Tuesday, September 13, 2011

New US Employment Act

US President Barack Obama's big jobs speech, which his administration has been building up to for a while, did not disappoint in scope. The initiative he announced -- to be called the American Jobs Act -- will be carefully scrutinized in the weeks to come, but there are already more than enough details available to come to a couple of interesting conclusions. First of all, it is clearly the case that the Obama administration has, two-and-a-half years in, finally settled on a theoretically-solid Keynesian understanding of how to get America's economy out of the trough in which it finds itself, combined with heterodox solutions to getting spending going again.
Competitiveness and Raising Productivity
The nature of the consensus plan reveals current policy thinking, particularly in the sections which detail spending priorities. A national infrastructure bank is planned to use public sector funding to overcome "viability gaps" in modernizing America's creaking highways, railways and bridges, many of which date from a big push over half a century ago.

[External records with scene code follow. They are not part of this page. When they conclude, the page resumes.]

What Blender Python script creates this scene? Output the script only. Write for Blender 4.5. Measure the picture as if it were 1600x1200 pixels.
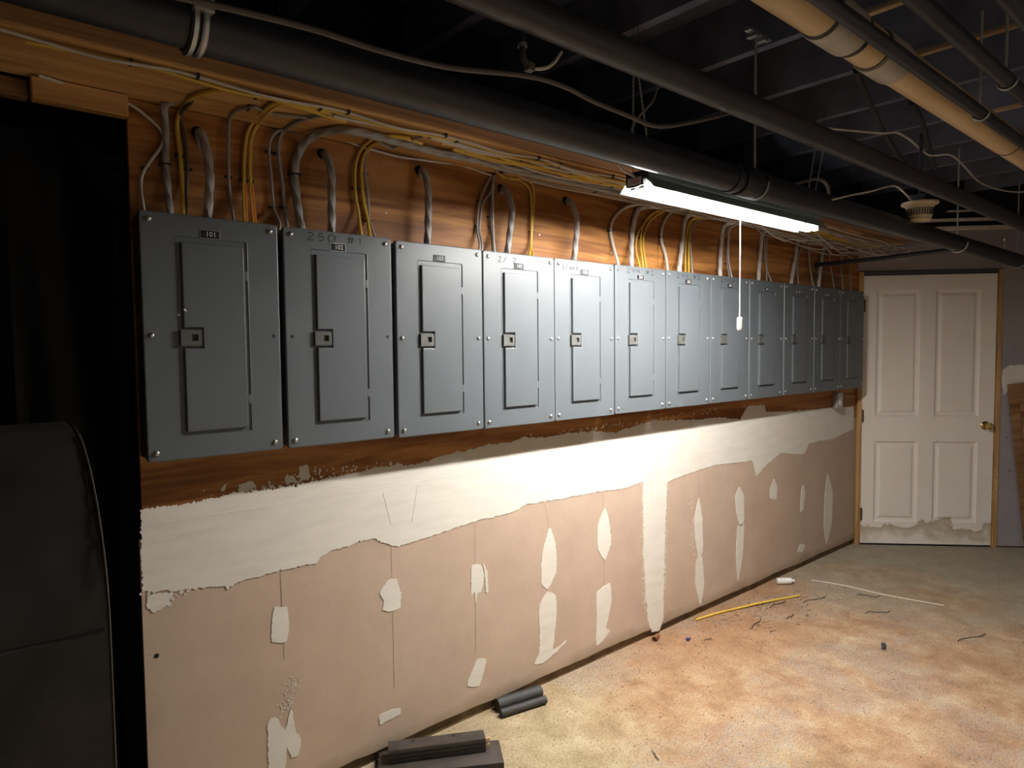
import bpy, bmesh, math, random
from mathutils import Vector, Matrix, noise
S = bpy.context.scene
for o in list(bpy.data.objects): bpy.data.objects.remove(o, do_unlink=True)
COL = S.collection
# ------------------------------------------------------------------ camera, world, exposure
CAM = Vector((0.0, -2.17628, 1.52444))
yaw, pitch, roll = 0.85795, 0.05187, -0.00979
fw = Vector((math.cos(yaw)*math.cos(pitch), math.sin(yaw)*math.cos(pitch), -math.sin(pitch)))
rt0 = Vector((math.sin(yaw), -math.cos(yaw), 0)); up0 = rt0.cross(fw)
rt = math.cos(roll)*rt0 + math.sin(roll)*up0; up = -math.sin(roll)*rt0 + math.cos(roll)*up0
cd = bpy.data.cameras.new('camera'); cam = bpy.data.objects.new('camera', cd); COL.objects.link(cam)
cd.sensor_fit = 'HORIZONTAL'; cd.sensor_width = 36.0; cd.lens = 1060.0/1600.0*36.0; cd.clip_start = .02
m = Matrix((rt, up, -fw)).transposed().to_4x4(); m.translation = CAM; cam.matrix_world = m
S.camera = cam
W = bpy.data.worlds.new('world'); S.world = W; W.use_nodes = True
W.node_tree.nodes['Background'].inputs[0].default_value = (.55, .62, .8, 1)
W.node_tree.nodes['Background'].inputs[1].default_value = .02
S.view_settings.view_transform = 'Standard'; S.view_settings.look = 'None'
S.view_settings.gamma = 1; S.view_settings.use_curve_mapping = False
S.view_settings.exposure = 0.82
LAMP = 260.0            # radiance of the shop light's tubes (built with the fixture below)
LAMP_COL = (1.0, .975, .935)
R = random.Random(7)

# ------------------------------------------------------------------ materials
MATS = {}
def new_mat(name):
    mt = bpy.data.materials.new(name); mt.use_nodes = True
    nt = mt.node_tree; b = nt.nodes['Principled BSDF']; MATS[name] = mt
    return mt, nt, b
def nd(nt, typ, **kw):
    n = nt.nodes.new(typ)
    for k, v in kw.items():
        if k in n.inputs.keys(): n.inputs[k].default_value = v
        else: setattr(n, k, v)
    return n
def coords(nt, scale=(1, 1, 1), loc=(0, 0, 0)):
    tc = nd(nt, 'ShaderNodeTexCoord'); mp = nd(nt, 'ShaderNodeMapping')
    mp.inputs['Scale'].default_value = scale; mp.inputs['Location'].default_value = loc
    nt.links.new(tc.outputs['Object'], mp.inputs[0]); return mp.outputs[0]
def noise_n(nt, vec, scale, detail=4, rough=.55, dist=0):
    n = nd(nt, 'ShaderNodeTexNoise'); n.inputs['Scale'].default_value = scale; n.inputs['Detail'].default_value = detail
    n.inputs['Roughness'].default_value = rough; n.inputs['Distortion'].default_value = dist
    nt.links.new(vec, n.inputs['Vector']); return n.outputs['Fac']
def ramp(nt, fac, stops):
    r = nd(nt, 'ShaderNodeValToRGB'); e = r.color_ramp.elements
    while len(e) < len(stops): e.new(.5)
    for i, (p, c) in enumerate(stops):
        e[i].position = p; e[i].color = (*c, 1) if len(c) == 3 else c
    nt.links.new(fac, r.inputs[0]); return r.outputs[0]
def mix(nt, fac, a, b, mode='MIX'):
    n = nd(nt, 'ShaderNodeMix', data_type='RGBA', blend_type=mode)
    for sock, val in ((n.inputs[0], fac), (n.inputs[6], a), (n.inputs[7], b)):
        if isinstance(val, (int, float)): sock.default_value = val
        elif isinstance(val, tuple): sock.default_value = (*val, 1)
        else: nt.links.new(val, sock)
    return n.outputs[2]
def math_n(nt, op, a, b=0.0, clamp=False):
    n = nd(nt, 'ShaderNodeMath', operation=op); n.use_clamp = clamp
    for i, v in enumerate((a, b)):
        if isinstance(v, (int, float)): n.inputs[i].default_value = v
        else: nt.links.new(v, n.inputs[i])
    return n.outputs[0]
def bump(nt, b, h, strength, dist=.01):
    n = nd(nt, 'ShaderNodeBump'); n.inputs['Strength'].default_value = strength; n.inputs['Distance'].default_value = dist
    nt.links.new(h, n.inputs['Height']); nt.links.new(n.outputs[0], b.inputs['Normal'])
def plain(name, col, rough=.5, metal=0.0, var=.12, scale=30, bmp=.05, spec=.5):
    mt, nt, b = new_mat(name); v = coords(nt); f = noise_n(nt, v, scale)
    lo = tuple(c*(1-var) for c in col); hi = tuple(min(1, c*(1+var)) for c in col)
    nt.links.new(ramp(nt, f, [(.3, lo), (.7, hi)]), b.inputs['Base Color'])
    b.inputs['Roughness'].default_value = rough; b.inputs['Metallic'].default_value = metal
    b.inputs['Specular IOR Level'].default_value = spec
    if bmp: bump(nt, b, noise_n(nt, v, scale*3), bmp, .004)
    return mt
def wood(name, dark, light, axis=0, grain=14, rough=.6, knots=False, wave=0.):
    mt, nt, b = new_mat(name)
    sc = [grain, grain, grain]; sc[axis] = grain*.07
    v = coords(nt, tuple(sc)); g = noise_n(nt, v, 1.0, 8, .6, .6 + wave)
    big = noise_n(nt, coords(nt, (.8, .8, 2.2)), 2.2, 3)
    c = ramp(nt, g, [(.34, tuple(x*.7 for x in dark)), (.44, dark), (.54, tuple((a+bb)/2 for a, bb in zip(dark, light))), (.64, light)])
    c = mix(nt, .45, c, ramp(nt, big, [(.3, (.62, .6, .58)), (.7, (1.05, 1.03, 1.0))]), 'MULTIPLY')
    if knots:
        vo = nd(nt, 'ShaderNodeTexVoronoi'); vo.inputs['Scale'].default_value = 1.0
        nt.links.new(coords(nt, (2.2, 7, 7)), vo.inputs['Vector'])
        c = mix(nt, ramp(nt, vo.outputs['Distance'], [(.03, (1, 1, 1)), (.09, (0, 0, 0))]), c, tuple(x*.3 for x in dark))
    nt.links.new(c, b.inputs['Base Color']); b.inputs['Roughness'].default_value = rough
    b.inputs['Specular IOR Level'].default_value = .3
    bump(nt, b, g, .12, .004); return mt

plain('panel_grey', (.096, .108, .117), .42, 0, .03, 6, .01)
plain('panel_dark', (.05, .052, .055), .6)
plain('latch_grey', (.078, .078, .072), .5, 0, .05)
plain('black_hole', (.006, .006, .006), .9)
plain('zinc', (.5, .5, .49), .3, .85, .06)
plain('rod_zinc', (.42, .42, .42), .5, .2)
plain('galvanised', (.50, .51, .52), .38, .9, .2, 12)
plain('plate_black', (.010, .010, .012), .65, spec=.2)
plain('plate_glare', (.062, .066, .07), .65, spec=.2)  # black plate coloured grey to paint in the glare on it
plain('plate_text', (.62, .62, .60), .7, spec=.2)
plain('graphite', (.014, .014, .016), .95, spec=.03)
plain('pencil', (.22, .15, .10), .8)
plain('paint_white', (.75, .74, .7), .6)
plain('cable_grey', (.30, .28, .265), .5, 0, .12, 8)
plain('cable_white', (.55, .51, .46), .5, 0, .1, 8)
plain('cable_yellow', (.62, .40, .055), .45, 0, .1, 8)
plain('cable_orange', (.75, .22, .035), .45)
plain('cable_brown', (.085, .070, .06), .55)
plain('staple_black', (.014, .014, .018), .5)
plain('black_paint', (.030, .031, .040), .62, 0, .3, 9, .1)
plain('pipe_black', (.016, .017, .023), .45, 0, .3, 7, .08)
plain('deck_hazed', (.13, .138, .19), .85, 0, .35, 5, .2)  # black deck lifted to blue-grey, painting lens haze into its colour
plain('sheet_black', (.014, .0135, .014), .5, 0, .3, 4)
plain('dark_board', (.042, .033, .027), .5, 0, .4, 20)
plain('foam_dark', (.035, .033, .032), .7, 0, .3, 30)
plain('brass', (.60, .43, .16), .22, 1.0, .1)
plain('copper', (.36, .15, .07), .45, .6, .3)
plain('hinge_steel', (.16, .13, .09), .45, .8)
plain('hood_white', (.8, .8, .78), .45)
plain('hood_flare_teal', (.30, .38, .36), .5)  # housing tinted teal, the lamp's flare put into its colour
plain('plastic_white', (.72, .70, .66), .45)
plain('detector_cream', (.52, .42, .28), .5)
plain('sticker_red', (.6, .16, .12), .5)
plain('blue_plastic', (.03, .04, .2), .4)
plain('plain_drywall', (.66, .62, .57), .9, 0, .1, 5, .05)
plain('concrete_wall', (.16, .15, .14), .9, 0, .3, 5, .3)
plain('end_drywall', (.30, .265, .27), .9, 0, .08, 5, .05)
plain('raw_edge', (.66, .58, .50), .8)
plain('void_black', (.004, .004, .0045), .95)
plain('debris_mix', (.20, .125, .075), .8, 0, .7, 60)
plain('sill_brown', (.15, .095, .045), .75, 0, .4, 14, .2)
wood('plywood', (.25, .092, .022), (.52, .235, .066), 0, 9, .55, False, 1.4)
wood('pine', (.52, .28, .095), (.78, .48, .20), 0, 16, .6, True)
wood('pine_dark', (.20, .10, .04), (.33, .18, .08), 0, 16, .6)
wood('jamb_wood', (.42, .23, .09), (.62, .38, .17), 2, 18, .55, False)
wood('lath_tan', (.45, .30, .16), (.58, .42, .25), 1, 20)

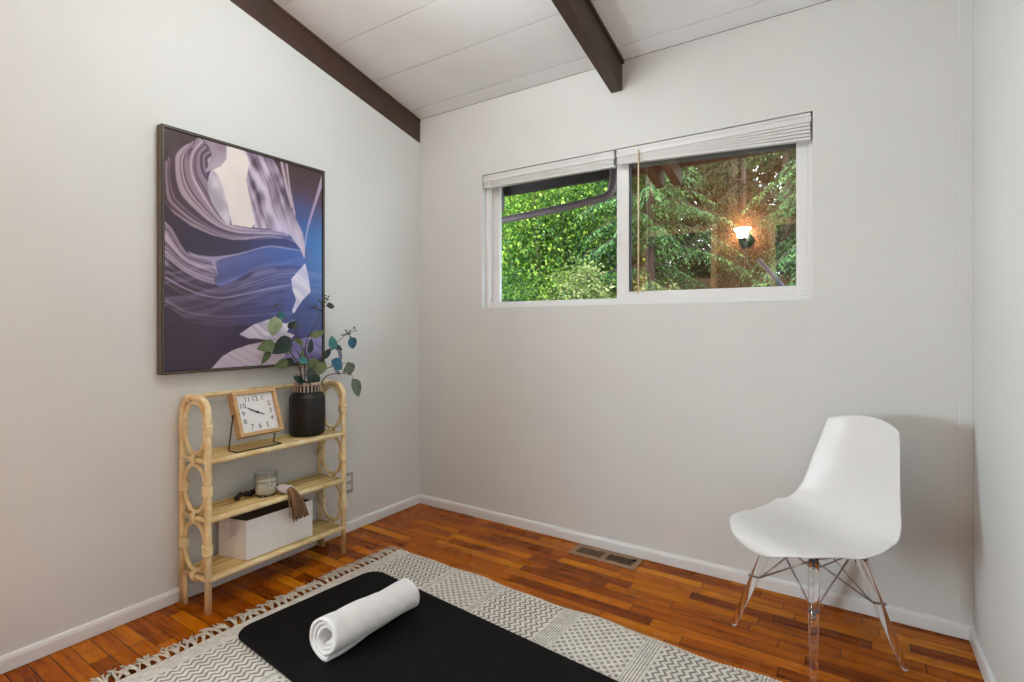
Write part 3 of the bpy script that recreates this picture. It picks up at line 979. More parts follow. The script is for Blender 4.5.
# ------------------------------------------------------------------ rattan shelf
SXB, SXF, SYL, SYR = 0.030, 0.216, -1.463, -0.791       # back, front, left, right post centres
LEV = (0.137, 0.379, 0.617)
sh = thing('rattan_shelf', 'honey rattan three-tier shelf with round hoop sides against the left wall', 'shelf', ((SXB + SXF) / 2, (SYL + SYR) / 2, 0))
PR = 0.0132
def skew(y, x):
    return y - (0.010 * (SXF - x) / (SXF - SXB) if y == SYL else 0.0)
for y in (SYL, SYR):
    # front post, bow and back post are one bent cane
    b = MB()
    path = [(SXF, y, 0.001), (SXF, y, 0.3), (SXF, y, 0.6), (SXF, y, 0.795)]
    zc, rr = 0.810, 0.062
    for k in range(1, 10):
        a = PI / 2 * k / 9
        path.append((SXF - rr + rr * math.cos(a), y, zc + rr * math.sin(a)))
    for k in range(0, 10):
        a = PI / 2 + PI / 2 * k / 9
        path.append((SXB + rr + rr * math.cos(a), y, zc + rr * math.sin(a)))
    path += [(SXB, y, 0.6), (SXB, y, 0.3), (SXB, y, 0.001)]
    b.tube([(p[0], skew(y, p[0]), p[2]) for p in path], PR, 12)
    b.build('post', M['rattan'], sh)
    for zt, zb_ in ((0.862, 0.632), (0.604, 0.394), (0.366, 0.152)):
        cz_, hz, hx = (zt + zb_) / 2, (zt - zb_) / 2 - 0.008, (SXF - SXB) / 2 - 0.0165
        b = MB()
        b.tube([((SXB + SXF) / 2 + hx * math.copysign(abs(math.cos(a)) ** 0.92, math.cos(a)), skew(y, (SXB + SXF) / 2 + hx * math.cos(a)), cz_ + hz * math.copysign(abs(math.sin(a)) ** 0.92, math.sin(a))) for a in [2 * PI * k / 40 for k in range(40)]], 0.0088, 10, closed=True)
        b.build('hoop', M['rattan'], sh)
        for x in (SXB, SXF):
            b = MB()
            s = 1 if x == SXB else -1
            for q in range(5):
                zz = cz_ - 0.016 + 0.008 * q
                b.tube([(x + s * 0.0075 + 0.0235 * math.cos(a), skew(y, x) + 0.0142 * math.sin(a), zz) for a in [2 * PI * k / 18 for k in range(18)]], 0.0042, 6, closed=True)
            b.build('binding', M['wrap'], sh)
    for z in LEV:
        b = MB()
        b.tube([(SXB, skew(y, SXB), z - 0.002), (SXF, y, z - 0.002)], 0.0105, 10)
        b.build('side_rail', M['rattan'], sh)
        b = MB()
        xm = (SXB + SXF) / 2
        for q in range(4):
            xx = xm - 0.0105 + 0.007 * q
            b.tube([(xx, skew(y, xx) + 0.0135 * math.cos(a), z + 0.0005 + 0.021 * math.sin(a)) for a in [2 * PI * k / 16 for k in range(16)]], 0.0036, 6, closed=True)
        b.build('binding', M['wrap'], sh)
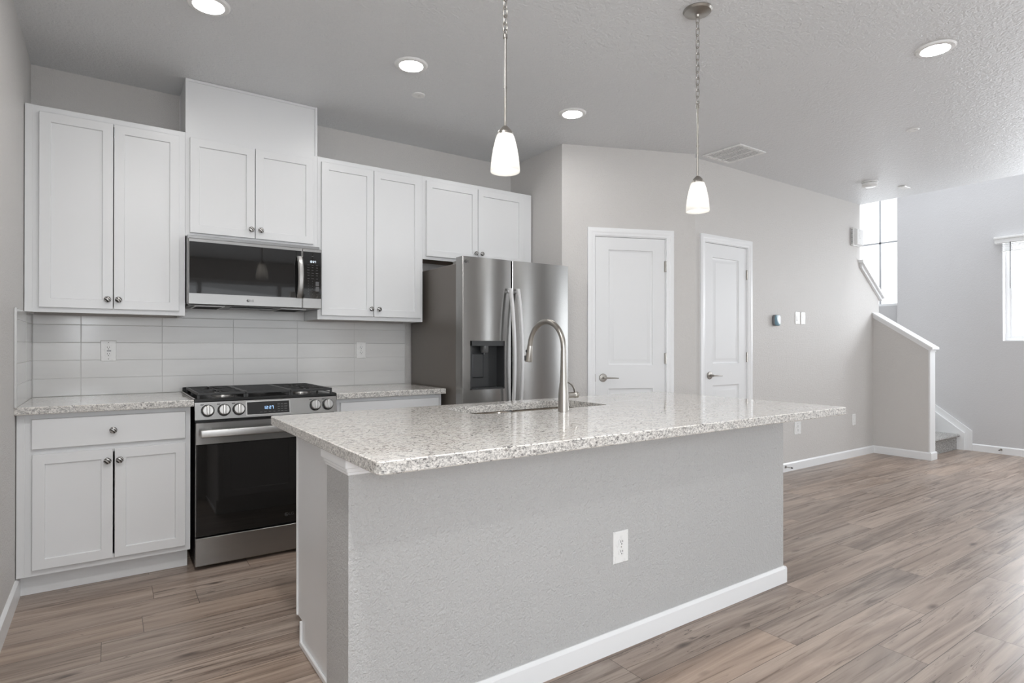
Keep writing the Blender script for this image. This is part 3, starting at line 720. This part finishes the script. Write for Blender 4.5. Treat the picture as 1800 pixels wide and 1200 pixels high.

Spending, therefore, will largely focus on restoring US long-term competitiveness and raising productivity. It is the tax-cut side of the plan that will focus on shorter-term amelioration of unemployment, with a cut in the payroll taxes paid by employers and employees alike, which should encourage small businesses to hire more.
Opening Reelection Campaign
Rhetorically, the speech was interesting in that it marks a departure from the earlier strand of Obama's economic thinking in which globalization, openness and trade links were regularly held up as partly responsible for American job losses. There was no such gesture in this speech, a sign of the administration's growing maturity -- or perhaps the seriousness of the situation left no space for such suggestions. The rest of the world, India's export-oriented sectors included, will be hoping that this plan will be sufficient to do both parts of the job at hand: to avert a downturn in unemployment that would shove the United States into the second dip of a recession; and to upgrade its productivity, in such a way that it can pull its associated economies back onto a higher growth path.
Yet merely announcing the plan will not be enough; it must pass the US legislature; Obama's relations with Congress have been strained. It will require considerable political skill; but hearing Obama speak, it was difficult not to sense that he was opening his reelection campaign, and there is no doubt that, at campaign time, Candidate Obama discovers a lot of political skill.